Je crains les vents coulis, et n'ai point d'autres craintes.a

J'ai lu la Lettre de la Pompadour à la Reine; c'est la plus ingénieuse, en même temps la plus sanglante satire. Je ne m'étonne pas qu'elle ait mis au désespoir une femme remplie d'orgueil; mais, après cela, je ne suis point surpris que, par le crédit de la Pompadour, les Français continuent la guerre, quelque besoin qu'ils aient de faire la paix. Cette femme sans sentiments, sans amour pour sa patrie, se soucierait fort peu que la France perdît les Indes orientales et l'Amérique septentrionale, si elle pouvait réussir à se venger.

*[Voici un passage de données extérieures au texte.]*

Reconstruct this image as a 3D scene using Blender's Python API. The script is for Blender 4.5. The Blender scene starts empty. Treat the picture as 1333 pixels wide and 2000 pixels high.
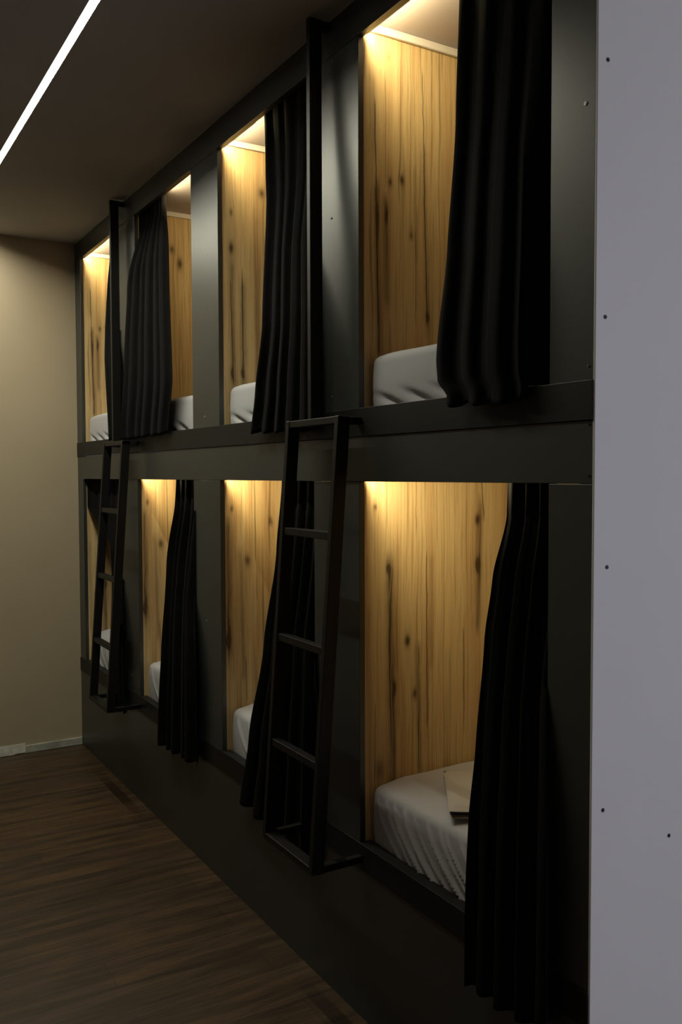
import bpy, bmesh, math, random
from mathutils import Matrix, Vector
random.seed(7)
SC = bpy.context.scene
COL = SC.collection
PI = math.pi

# ------------------------------------------------------------------ camera
EYE = 1.5326
cam_d = bpy.data.cameras.new('camera'); cam = bpy.data.objects.new('camera', cam_d); COL.objects.link(cam)
cam_d.sensor_fit = 'VERTICAL'; cam_d.sensor_height = 36.0; cam_d.lens = 36.0 * 1727.1 / 2000.0
cam_d.clip_start = 0.05
YAW, PITCH, ROLL = 0.5412, 0.0426, -0.0035
fw = Vector((math.sin(YAW) * math.cos(PITCH), math.cos(YAW) * math.cos(PITCH), -math.sin(PITCH)))
rt = Vector((math.cos(YAW), -math.sin(YAW), 0.0)); up = rt.cross(fw)
M = Matrix((rt, up, -fw)).transposed() @ Matrix.Rotation(ROLL, 3, 'Z')
cam.matrix_world = Matrix.Translation((0, 0, EYE)) @ M.to_4x4()
SC.camera = cam

# ------------------------------------------------------------------ light levels and exposure
STRIP_W = 35.5      # ceiling LED strip
POD_W = 2.9        # each pod's LED
DAY_W = 46.0        # daylight coming through the window behind the camera
SC.view_settings.view_transform = 'Standard'; SC.view_settings.look = 'None'
SC.view_settings.exposure = 0.0; SC.view_settings.gamma = 1.0; SC.view_settings.use_curve_mapping = False
w = bpy.data.worlds.new('world'); SC.world = w; w.use_nodes = True
w.node_tree.nodes['Background'].inputs[0].default_value = (0.55, 0.65, 0.9, 1)
w.node_tree.nodes['Background'].inputs[1].default_value = 0.25
try:
    SC.cycles.use_denoising = True
    SC.cycles.max_bounces = 10; SC.cycles.diffuse_bounces = 6
    SC.cycles.sample_clamp_indirect = 4.0
except Exception: pass

def area(name, loc, dirv, sx, sy, power, color, parent=None, up_axis='Y'):
    l = bpy.data.lights.new(name, 'AREA'); l.shape = 'RECTANGLE'; l.size = sx; l.size_y = sy
    l.energy = power; l.color = color
    o = bpy.data.objects.new(name, l); COL.objects.link(o)
    z = -Vector(dirv).normalized(); x = Vector((0, 1, 0)) if up_axis == 'Y' else Vector((1, 0, 0))
    x = (x - z * x.dot(z)).normalized(); y = z.cross(x)
    R = Matrix((x, y, z)).transposed().to_4x4()
    o.matrix_world = Matrix.Translation(loc) @ R
    if parent:
        o.parent = parent; o.matrix_parent_inverse = parent.matrix_world.inverted()
    return o

# ------------------------------------------------------------------ dimensions (metres)
FX = 1.30                       # front plane of the bunk wall
ZC = 2.8204                     # ceiling
YW = 5.0425                     # far wall
YE = 1.217                      # near end of the bunk wall
ZUT = 2.718                     # top of the upper openings
ZLT = 1.5126                    # top of the lower openings
UL = (1.636, 1.714)             # upper ledge
LL = (0.427, 0.501)             # lower ledge
FAR = [4.934, 3.987, 3.029, 2.065]      # far jamb of each opening
NEAR = [4.240, 3.2915, 2.320, 1.335]    # near jamb
PT = 0.018                      # panel thickness
UF, LF = 1.68, 0.48             # bunk floors

# ------------------------------------------------------------------ materials
def newmat(name, col, rough=0.5, metal=0.0, spec=0.5):
    m = bpy.data.materials.new(name); m.use_nodes = True
    b = m.node_tree.nodes['Principled BSDF']
    b.inputs['Base Color'].default_value = (*col, 1); b.inputs['Roughness'].default_value = rough
    b.inputs['Metallic'].default_value = metal
    b.inputs['Specular IOR Level'].default_value = spec
    return m
class NT:
    def __init__(s, m): s.t = m.node_tree; s.n = s.t.nodes; s.l = s.t.links; s.b = s.n['Principled BSDF']
    def node(s, t, **k):
        n = s.n.new(t)
        for a, v in k.items(): setattr(n, a, v)
        return n
    def math(s, op, a, b=None, c=None, clamp=False):
        n = s.node('ShaderNodeMath', operation=op); n.use_clamp = clamp
        for i, v in enumerate((a, b, c)):
            if v is None: continue
            if isinstance(v, (int, float)): n.inputs[i].default_value = v
            else: s.l.new(v, n.inputs[i])
        return n.outputs[0]
    def coord(s, scale=(1, 1, 1), kind='Object', loc=(0, 0, 0)):
        tc = s.node('ShaderNodeTexCoord'); mp = s.node('ShaderNodeMapping')
        mp.inputs['Scale'].default_value = scale; mp.inputs['Location'].default_value = loc
        s.l.new(tc.outputs[kind], mp.inputs[0]); return mp.outputs[0]
    def noise(s, vec, scale=5, detail=4, rough=0.5, dist=0.0):
        n = s.node('ShaderNodeTexNoise'); s.l.new(vec, n.inputs['Vector'])
        n.inputs['Scale'].default_value = scale; n.inputs['Detail'].default_value = detail
        n.inputs['Roughness'].default_value = rough; n.inputs['Distortion'].default_value = dist
        return n.outputs['Fac']
    def ramp(s, fac, stops):
        r = s.node('ShaderNodeValToRGB'); s.l.new(fac, r.inputs[0]); e = r.color_ramp.elements
        while len(e) < len(stops): e.new(0.5)
        for q, (p, c) in zip(e, stops): q.position = p; q.color = (*c, 1)
        return r.outputs[0]
    def bump(s, h, strength=0.2, dist=0.001):
        b = s.node('ShaderNodeBump'); b.inputs['Strength'].default_value = strength; b.inputs['Distance'].default_value = dist
        s.l.new(h, b.inputs['Height']); s.l.new(b.outputs[0], s.b.inputs['Normal'])
    def mix(s, fac, a, b, mode='MIX'):
        n = s.node('ShaderNodeMix', data_type='RGBA', blend_type=mode)
        for i, v in ((0, fac), (6, a), (7, b)):
            if isinstance(v, (int, float)): n.inputs[i].default_value = v
            elif isinstance(v, tuple): n.inputs[i].default_value = (*v, 1)
            else: s.l.new(v, n.inputs[i])
        return n.outputs[2]
    def col(s, c): s.l.new(c, s.b.inputs['Base Color'])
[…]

Les Lettres de votre Chinois font un bruit étonnant; les dévots de toutes les religions se sont unis pour clabauder contre elles, les gens d'esprit rient et les trouvent charmantes. Mais ces gens d'esprit ont peu d'influence sur le peuple; ce sont les sots qui le gouvernent. Les Autrichiens ont fait faire dans plusieurs gazettes des extraits de cet ouvrage, comme s'il était cent fois plus dangereux que Spinoza et Collins. Les auteurs de ces extraits ne vous nomment pas, mais ils


a Parodie des célèbres vers de Joad dans Athalie, acte I, scène I : Celui qui met un frein à la fureur des flots, etc. Voyez t. XIV, p. 203.